[START Dataset records]
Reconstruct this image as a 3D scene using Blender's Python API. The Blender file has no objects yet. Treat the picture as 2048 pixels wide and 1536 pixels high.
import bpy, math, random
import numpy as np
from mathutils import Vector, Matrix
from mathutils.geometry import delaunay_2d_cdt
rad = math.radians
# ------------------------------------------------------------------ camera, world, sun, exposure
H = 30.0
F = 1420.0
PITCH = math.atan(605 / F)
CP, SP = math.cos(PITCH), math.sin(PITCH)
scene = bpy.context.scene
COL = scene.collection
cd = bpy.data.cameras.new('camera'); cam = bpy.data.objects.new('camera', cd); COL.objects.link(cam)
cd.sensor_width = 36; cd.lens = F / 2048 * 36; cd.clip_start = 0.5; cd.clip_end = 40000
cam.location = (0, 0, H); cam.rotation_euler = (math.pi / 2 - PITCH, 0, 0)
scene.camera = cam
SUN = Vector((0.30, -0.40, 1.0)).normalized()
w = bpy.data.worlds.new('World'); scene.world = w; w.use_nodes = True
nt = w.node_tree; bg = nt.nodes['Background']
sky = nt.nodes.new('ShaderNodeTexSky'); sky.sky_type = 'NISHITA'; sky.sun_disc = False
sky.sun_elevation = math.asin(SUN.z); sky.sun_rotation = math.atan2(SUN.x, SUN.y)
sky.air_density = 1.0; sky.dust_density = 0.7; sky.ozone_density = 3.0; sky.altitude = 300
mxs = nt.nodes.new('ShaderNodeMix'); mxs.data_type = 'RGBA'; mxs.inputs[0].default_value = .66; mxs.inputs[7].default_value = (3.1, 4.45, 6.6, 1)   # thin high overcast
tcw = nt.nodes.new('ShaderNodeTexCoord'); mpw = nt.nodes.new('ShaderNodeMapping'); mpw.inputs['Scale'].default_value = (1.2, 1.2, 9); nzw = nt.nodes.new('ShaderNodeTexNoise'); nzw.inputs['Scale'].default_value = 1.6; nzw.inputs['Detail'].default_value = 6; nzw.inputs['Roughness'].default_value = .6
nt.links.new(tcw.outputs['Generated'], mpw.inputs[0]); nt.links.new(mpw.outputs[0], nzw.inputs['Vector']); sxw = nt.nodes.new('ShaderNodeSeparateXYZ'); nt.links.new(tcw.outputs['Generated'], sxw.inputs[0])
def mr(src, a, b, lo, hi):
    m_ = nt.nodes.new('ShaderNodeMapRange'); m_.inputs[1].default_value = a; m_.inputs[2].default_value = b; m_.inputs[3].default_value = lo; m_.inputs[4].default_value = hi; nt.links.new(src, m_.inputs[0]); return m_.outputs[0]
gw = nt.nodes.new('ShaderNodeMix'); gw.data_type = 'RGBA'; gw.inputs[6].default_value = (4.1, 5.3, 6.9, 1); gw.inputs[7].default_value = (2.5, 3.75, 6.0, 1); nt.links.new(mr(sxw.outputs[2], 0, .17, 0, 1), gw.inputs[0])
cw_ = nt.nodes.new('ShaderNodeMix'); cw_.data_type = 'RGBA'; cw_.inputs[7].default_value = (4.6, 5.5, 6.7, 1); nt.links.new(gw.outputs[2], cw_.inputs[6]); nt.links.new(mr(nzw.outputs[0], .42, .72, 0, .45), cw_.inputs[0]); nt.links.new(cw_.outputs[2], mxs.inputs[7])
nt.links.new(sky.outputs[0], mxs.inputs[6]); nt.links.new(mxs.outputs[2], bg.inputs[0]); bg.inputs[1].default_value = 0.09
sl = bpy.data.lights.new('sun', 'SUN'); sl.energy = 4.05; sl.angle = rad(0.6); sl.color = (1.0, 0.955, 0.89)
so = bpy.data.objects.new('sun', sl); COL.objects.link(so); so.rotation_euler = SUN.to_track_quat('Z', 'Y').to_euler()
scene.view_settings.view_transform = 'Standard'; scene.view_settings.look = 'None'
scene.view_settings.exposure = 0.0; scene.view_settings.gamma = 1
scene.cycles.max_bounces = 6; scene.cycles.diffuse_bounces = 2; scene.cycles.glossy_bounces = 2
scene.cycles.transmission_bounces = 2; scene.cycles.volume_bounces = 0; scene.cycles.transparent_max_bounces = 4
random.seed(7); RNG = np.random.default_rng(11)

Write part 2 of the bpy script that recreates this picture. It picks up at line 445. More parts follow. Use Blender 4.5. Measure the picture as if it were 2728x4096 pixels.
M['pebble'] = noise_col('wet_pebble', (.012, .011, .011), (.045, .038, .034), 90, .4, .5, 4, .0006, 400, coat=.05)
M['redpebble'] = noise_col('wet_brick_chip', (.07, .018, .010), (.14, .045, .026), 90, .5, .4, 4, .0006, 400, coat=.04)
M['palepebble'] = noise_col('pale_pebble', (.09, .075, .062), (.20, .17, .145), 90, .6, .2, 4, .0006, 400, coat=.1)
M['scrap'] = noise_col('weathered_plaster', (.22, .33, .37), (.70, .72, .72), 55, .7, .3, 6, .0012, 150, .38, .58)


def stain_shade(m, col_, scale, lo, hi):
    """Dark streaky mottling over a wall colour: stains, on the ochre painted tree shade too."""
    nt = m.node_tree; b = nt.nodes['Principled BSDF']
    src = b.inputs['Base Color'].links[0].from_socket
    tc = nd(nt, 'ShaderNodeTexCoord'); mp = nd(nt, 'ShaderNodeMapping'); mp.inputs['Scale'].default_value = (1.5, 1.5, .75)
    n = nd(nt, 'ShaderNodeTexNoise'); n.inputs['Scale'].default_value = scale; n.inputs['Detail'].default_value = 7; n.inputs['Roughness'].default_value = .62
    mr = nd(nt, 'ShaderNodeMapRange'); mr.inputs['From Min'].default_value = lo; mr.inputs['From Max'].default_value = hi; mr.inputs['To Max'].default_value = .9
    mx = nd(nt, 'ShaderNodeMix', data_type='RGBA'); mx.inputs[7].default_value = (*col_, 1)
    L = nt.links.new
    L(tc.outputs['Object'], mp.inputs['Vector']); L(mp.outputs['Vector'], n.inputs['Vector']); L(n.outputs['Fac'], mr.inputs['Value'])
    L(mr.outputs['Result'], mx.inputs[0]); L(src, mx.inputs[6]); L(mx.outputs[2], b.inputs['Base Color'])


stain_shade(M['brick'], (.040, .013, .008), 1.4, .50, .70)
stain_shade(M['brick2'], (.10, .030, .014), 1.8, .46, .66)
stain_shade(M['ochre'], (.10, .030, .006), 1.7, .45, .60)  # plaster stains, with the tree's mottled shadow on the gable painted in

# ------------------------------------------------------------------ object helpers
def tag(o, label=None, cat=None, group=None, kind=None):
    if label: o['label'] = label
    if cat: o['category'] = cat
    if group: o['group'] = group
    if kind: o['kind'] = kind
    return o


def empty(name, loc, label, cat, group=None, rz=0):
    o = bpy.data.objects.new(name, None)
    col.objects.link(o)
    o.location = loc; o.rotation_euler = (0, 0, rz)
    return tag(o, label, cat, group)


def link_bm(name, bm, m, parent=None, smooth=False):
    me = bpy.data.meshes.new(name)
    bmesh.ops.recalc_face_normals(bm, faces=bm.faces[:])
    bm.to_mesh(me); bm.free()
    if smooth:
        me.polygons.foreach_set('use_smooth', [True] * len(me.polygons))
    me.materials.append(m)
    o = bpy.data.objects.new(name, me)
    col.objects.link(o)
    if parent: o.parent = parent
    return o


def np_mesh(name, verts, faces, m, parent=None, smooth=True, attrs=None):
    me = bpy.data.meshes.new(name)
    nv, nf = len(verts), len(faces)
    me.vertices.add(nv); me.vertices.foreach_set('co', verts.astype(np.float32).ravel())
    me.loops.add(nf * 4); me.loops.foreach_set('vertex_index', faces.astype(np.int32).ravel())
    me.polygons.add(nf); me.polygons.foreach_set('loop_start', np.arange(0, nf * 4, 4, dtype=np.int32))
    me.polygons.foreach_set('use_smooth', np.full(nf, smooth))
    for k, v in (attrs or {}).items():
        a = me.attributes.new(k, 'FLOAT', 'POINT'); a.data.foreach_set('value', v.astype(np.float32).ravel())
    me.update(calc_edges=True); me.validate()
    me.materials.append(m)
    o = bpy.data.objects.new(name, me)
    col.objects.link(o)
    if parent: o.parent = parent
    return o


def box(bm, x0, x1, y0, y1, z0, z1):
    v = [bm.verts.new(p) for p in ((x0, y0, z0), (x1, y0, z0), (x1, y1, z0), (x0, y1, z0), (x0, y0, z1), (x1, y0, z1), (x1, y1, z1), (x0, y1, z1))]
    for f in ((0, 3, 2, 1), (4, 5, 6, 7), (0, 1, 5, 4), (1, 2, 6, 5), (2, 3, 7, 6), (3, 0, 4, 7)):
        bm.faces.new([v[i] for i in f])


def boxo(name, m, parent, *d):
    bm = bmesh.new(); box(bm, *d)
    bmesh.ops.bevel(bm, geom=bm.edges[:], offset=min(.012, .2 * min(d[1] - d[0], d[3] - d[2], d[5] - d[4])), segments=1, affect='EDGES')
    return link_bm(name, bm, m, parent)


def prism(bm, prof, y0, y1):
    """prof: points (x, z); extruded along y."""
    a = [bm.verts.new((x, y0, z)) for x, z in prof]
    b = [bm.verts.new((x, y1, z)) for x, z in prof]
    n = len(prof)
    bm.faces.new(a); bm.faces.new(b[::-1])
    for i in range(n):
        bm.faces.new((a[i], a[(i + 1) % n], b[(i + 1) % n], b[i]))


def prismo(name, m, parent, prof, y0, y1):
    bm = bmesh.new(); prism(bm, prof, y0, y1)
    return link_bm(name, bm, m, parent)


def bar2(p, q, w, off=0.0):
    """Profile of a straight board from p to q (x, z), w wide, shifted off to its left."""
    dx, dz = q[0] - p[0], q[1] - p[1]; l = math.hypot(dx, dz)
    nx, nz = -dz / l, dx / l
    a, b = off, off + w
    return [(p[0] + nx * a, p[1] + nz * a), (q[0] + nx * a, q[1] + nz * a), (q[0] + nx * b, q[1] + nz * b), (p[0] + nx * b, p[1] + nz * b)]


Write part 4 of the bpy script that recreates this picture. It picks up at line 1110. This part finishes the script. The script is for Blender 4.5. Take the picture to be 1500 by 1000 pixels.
[END Dataset records]
* **Problem details**
Above are some lines. Repeat exactly, and only, those from the line that has "Write part 2" through the line that has "150, .38, .58)".

* **Reply to the task**
Write part 2 of the bpy script that recreates this picture. It picks up at line 445. More parts follow. Use Blender 4.5. Measure the picture as if it were 2728x4096 pixels.
M['pebble'] = noise_col('wet_pebble', (.012, .011, .011), (.045, .038, .034), 90, .4, .5, 4, .0006, 400, coat=.05)
M['redpebble'] = noise_col('wet_brick_chip', (.07, .018, .010), (.14, .045, .026), 90, .5, .4, 4, .0006, 400, coat=.04)
M['palepebble'] = noise_col('pale_pebble', (.09, .075, .062), (.20, .17, .145), 90, .6, .2, 4, .0006, 400, coat=.1)
M['scrap'] = noise_col('weathered_plaster', (.22, .33, .37), (.70, .72, .72), 55, .7, .3, 6, .0012, 150, .38, .58)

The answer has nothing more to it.